[RAW DATA start]

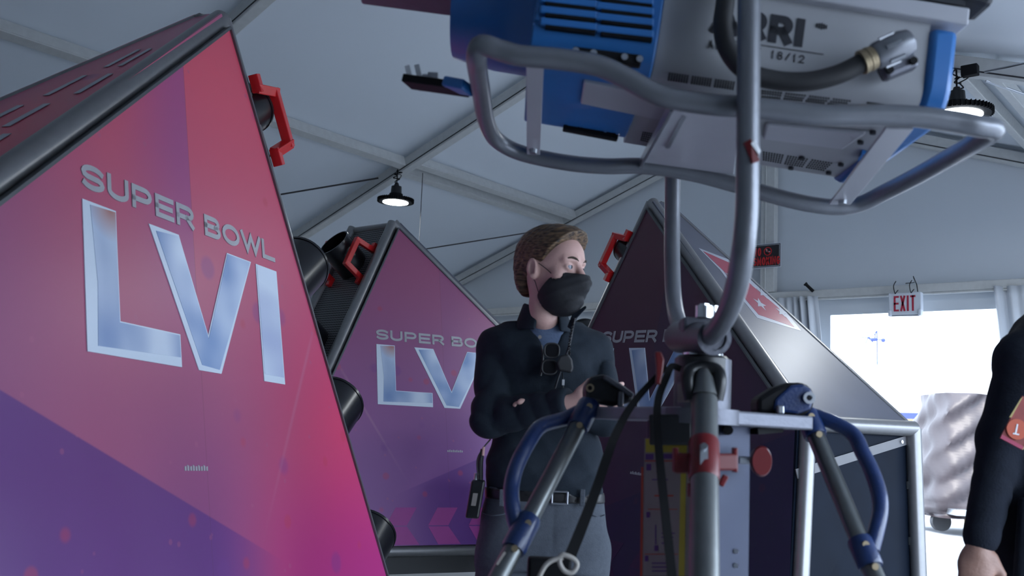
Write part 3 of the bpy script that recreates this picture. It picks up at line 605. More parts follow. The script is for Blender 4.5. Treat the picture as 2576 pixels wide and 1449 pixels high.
    os_ = nrm(F3(*B)-F3(*A)); os_ = nrm(np.cross(os_, Nn)); os_ = os_ if os_ @ (F3(-1, 0)-F3(0, 0)) > 0 else -os_; a0 = A0+i0+os_*.022-U*.012; b0 = B0+i0+os_*.022; c0 = C0+i0; d0 = D0+i0; a1, b1, c1, d1 = A1+i1, B1+i1, C1+i1, D1+i1
    for p, q in ((a0, c0), (a0, b0), (c0, d0), (a1, b1), (c1, d1), (b0, d0), (b1, d1), (b0, b1), (d0, d1), (c0, c1)): tub('frame_tube', p, q)
    tub('frame_tube', a1, c1, .012)
    tub('frame_tube', a0-np.array([0, 0, .02]), a1-np.array([0, 0, .02]), .028)
    # back, slope, end and mesh panels
    def quad(name, pts, n_, m, th=.015, order=True):
        mb = MB(); mb.hull(pts, [p-n_*th for p in pts]); return part(name, mb, m)
    quad('back_panel', [A1, C1, D1, B1], nb_, 'blackm')
    ns = nrm(np.cross(C0-A0, A1-A0+C1-C0)); ns = ns if ns[2] > 0 else -ns
    # slope panel in its own frame: x across, y down the slope
    ex = nrm(C1-C0); ey = np.cross(ns, ex); MS = Matrix(((ex[0], ey[0], ns[0], A0[0]), (ex[1], ey[1], ns[1], A0[1]), (ex[2], ey[2], ns[2], A0[2]), (0, 0, 0, 1))); Msi = MS.inverted(); tS = lambda p: np.array(Msi @ Vector(p))
    lift = ns*.012; q = [A0+slo*.03+lift+nrm(A1-A0)*.015, C0+lift+ex*.03, C1+lift-ex*.005, A1+lift]
    mb = MB(); mb.hull([tS(p) for p in q], [tS(p-ns*.012) for p in q]); part('slope_panel', mb, 'slope', MS)
    ne = nrm(np.cross(D0-C0, C1-C0)); ne = ne if ne @ (C0-A0) > 0 else -ne
    quad('end_panel', [C0-ne*.02, C1-ne*.02, D1-ne*.02, D0-ne*.02], ne, 'endp')
    for z1, nm_ in ((.10, 'cross_rail'), ):
        p = C0+(D0-C0)*.24-ne*.012+bk*.0; q_ = C1+(D1-C1)*.045-ne*.012; mb = MB(); mb.bar(p, q_, .006, .045, up=(D0-C0)); part(nm_, mb, 'rail')
        for f_ in (.2, .88): b_ = p+(q_-p)*f_; mb = MB(); mb.cyl(b_, b_+ne*.012, .009, seg=10); part('rivet', mb, 'chrome')
    for f_ in (.28, .55, .82):
        p = C1+(D1-C1)*f_-(C1-C0)*.055-ne*.008; mb = MB(); mb.box(p, (.02, .02, .006), [nrm(C1-C0), nrm(D1-C1), ne]); pt_ = part('corner_clip', mb, 'tubed'); mb = MB(); mb.cyl(p, p+ne*.014, .010, seg=10); part('rivet', mb, 'chrome', par=pt_)
    nm = nrm(np.cross(B0-A0, A1-A0+B1-B0)); nm = nm if nm @ oste > 0 else -nm
    xs2 = nrm(B1-B0); xs2 = nrm(xs2-nm*(xs2 @ nm)); yy_ = np.cross(nm, xs2); MM = Matrix(((xs2[0], yy_[0], nm[0], A0[0]), (xs2[1], yy_[1], nm[1], A0[1]), (xs2[2], yy_[2], nm[2], A0[2]), (0, 0, 0, 1))); Mmi = MM.inverted()
    q = [a0, a1, b1, b0]; mb = MB(); mb.hull([np.array(Mmi @ Vector(p)) for p in q], [np.array(Mmi @ Vector(p-nm*.006)) for p in q]); part('mesh_panel', mb, 'mesh', MM)
    # cannons along the steep side
    Ls = np.linalg.norm(B0-A0)
    for k, dist in enumerate((.38, 1.07, 1.69, 2.31)[:cann]):
        f_ = dist/Ls; m0 = (a0+(b0-a0)*f_); m1 = (a1+(b1-a1)*f_); c_ = (m0+m1)/2; hw = np.linalg.norm(m1-m0)/2
        dd = nrm(nm+nrm(A0-B0)*.22); r0, ln_ = ((.122, .235) if adj == 2 else (.100, .115)) if k == 0 else (.122, .205)
        mb = MB(); mb.ring(c_-dd*.02, c_+dd*ln_, r0, r0-.006, 36); mb.ring(c_+dd*(ln_-.008), c_+dd*(ln_+.005), r0+.003, r0-.006, 36); t_ = part('cannon', mb, 'cannon', smooth=True)
        mb = MB(); mb.cyl(c_+dd*.0, c_+dd*.012, r0-.006, seg=30); mb.cyl(c_, c_+dd*.12, .03, seg=16); part('cannon_bore', mb, 'blackm', par=t_, smooth=True)
        if k == 0:
            pr_ = .17 if adj == 2 else .128
            al = nrm(A0-B0)
            for sgn in (-1, 1):
                ac = nrm(m1-m0)*sgn; base = c_+ac*max(min(hw, .18), .115)
                P_ = [base-al*.165+nm*.015, base-al*.125+nm*.015, base-al*.105+nm*pr_, base+al*.105+nm*pr_, base+al*.125+nm*.015, base+al*.165+nm*.015]
                # square section bar bent in five pieces
                mb = MB()
                for p, q_ in zip(P_[:-1], P_[1:]):
                    d_ = nrm(q_-p); mb.bar(p-d_*.015, q_+d_*.015, .038, .038, up=ac)
                part('guard_bracket', mb, 'red', bevel=.003)
    # base frame and castors
    base = (B0+B1+D0+D1)/4; mb = MB(); zb_ = min(B0[2], D0[2])-.10
    q = [B0+nrm(D0-B0)*.1+bk*.05, D0-nrm(D0-B0)*.1+bk*.05, D1-nrm(D0-B0)*.1-bk*.05, B1+nrm(D0-B0)*.1-bk*.05]; top = [np.array([p[0], p[1], B0[2]-.035]) for p in q]; bot = [np.array([p[0], p[1], B0[2]-.15]) for p in q]
    mb.hull(top, bot); part('base_frame', mb, 'rubberb')
    for i in range(4):
        ct = q[i]*.86+(sum(q)/4)*.14; z = B0[2]-.15; mb = MB(); mb.box((ct[0], ct[1], z-.02), (.07, .07, .02)); mb.box((ct[0], ct[1], (z+.16)/2), (.035, .012, (z-.16)/2+.02)); ca = part('castor', mb, 'rubberb'); mb = MB(); mb.cyl((ct[0]-Hh[0]*0-.03*out[0], ct[1]-.03*out[1], .082), (ct[0]+.03*out[0], ct[1]+.03*out[1], .082), .08, seg=24); part('castor_wheel', mb, 'black', par=ca, smooth=True)
    return root, F3, MS, (A0, C0, C1, A1), part, ns
# slope print (dark wrap with a pale shield row) and end panel
M['slope'] = mat('slope_wrap', (.085, .092, .125), .42, 0, .25, 2, spec=.6); M['slope2'] = mat('slope_print_red', (.30, .045, .075), .25, 0, .1, 5, spec=.8); M['slope3'] = mat('slope_print_pale', (.34, .36, .42), .28, 0, .1, 5, spec=.8)
M['endp'] = mat('end_panel_black', (.006, .010, .019), .6, 0, .5, 3, spec=.08)
P1 = wedge((-22.809, 10.834, -1.282, [-2.562, 1.33, 1.417]), True, .1, np.array([-.14, -.055, 0]), .85, 'nearest wedge prop filling the left side, pink and purple wrap with big silver LVI', 1)
P2 = wedge((20.473, 12.5, .316, [-5.07, 4.74, 1.417]), False, .34, AR*-.30+AF*.20, .85, 'middle wedge prop behind the masked man\'s shoulder, steep mesh side with black cannons visible', 2)
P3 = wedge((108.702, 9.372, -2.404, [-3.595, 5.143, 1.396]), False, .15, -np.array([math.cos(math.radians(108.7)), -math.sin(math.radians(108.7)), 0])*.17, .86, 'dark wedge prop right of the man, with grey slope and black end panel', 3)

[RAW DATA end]

STATED GOAL: In the material above, find each line that contains the word "slope", and select it.

TASK ANSWER:
    # back, slope, end and mesh panels
    # slope panel in its own frame: x across, y down the slope
    mb = MB(); mb.hull([tS(p) for p in q], [tS(p-ns*.012) for p in q]); part('slope_panel', mb, 'slope', MS)
# slope print (dark wrap with a pale shield row) and end panel
M['slope'] = mat('slope_wrap', (.085, .092, .125), .42, 0, .25, 2, spec=.6); M['slope2'] = mat('slope_print_red', (.30, .045, .075), .25, 0, .1, 5, spec=.8); M['slope3'] = mat('slope_print_pale', (.34, .36, .42), .28, 0, .1, 5, spec=.8)
P3 = wedge((108.702, 9.372, -2.404, [-3.595, 5.143, 1.396]), False, .15, -np.array([math.cos(math.radians(108.7)), -math.sin(math.radians(108.7)), 0])*.17, .86, 'dark wedge prop right of the man, with grey slope and black end panel', 3)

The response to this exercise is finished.